I watched it very closely and have come to several conclusions. First, notice how the meter starts to decline at 64 MPH when the throttle is let up.
The P85D hits maximum power at 36 MPH. Elon already stated that 0-30 time isn't improved so at 36 MPH in a P90DL the power won't be any more at 36 MPH than it is in the P85D. The power will build and peak at some higher MPH. Given that they let off the throttle shortly after 60 MPH, it's unlikely that they would have hit the peak by then. So until someone posts a better video with WOT up to 80 MPH or faster or a REST log of WOT up to 80+ MPH, I don't think we have any evidence in this video that it won't make the power needed to reach a 10.9 1/4 mile.
That said, it seems likely that the power should have reached maximum by 60 MPH, but we don't know this for sure and we don't know that this was really a WOT run. We don't even know that it wasn't on sport mode vs L mode. Yes the video shows them messing with the setting but that doesn't mean anything.

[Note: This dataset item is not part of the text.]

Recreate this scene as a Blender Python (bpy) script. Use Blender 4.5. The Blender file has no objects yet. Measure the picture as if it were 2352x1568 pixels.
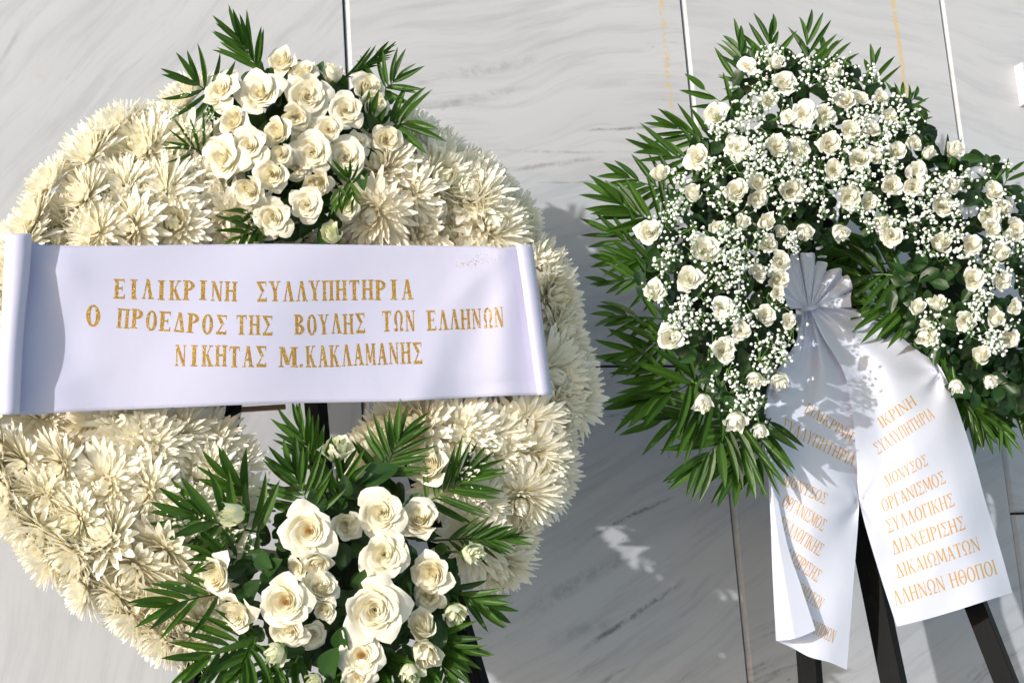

I guess what I really mean is the video is interesting but not meaningful.
I've gone through and spliced together the launch. It doesn't appear to be missing any frames and was just split for the show off video. I'm working on stabilizing the dash view of the launch as best as possible. It looks like the 0 to 60 time (no rollout nonsense) comes to about 3.47s, +/- a frame (0.03 seconds). Using the 7 MPH @ "1-ft rollout" info from my P85D and applying that here gives 2.87 seconds 7-60 (which is what Tesla's "0"-60 numbers are).
The power reaches current P85D readings at about 33-34 MPH. It continues to climb until about 45 MPH where it hangs just below the 480 kW tick for the remainder of the launch through ~64 MPH.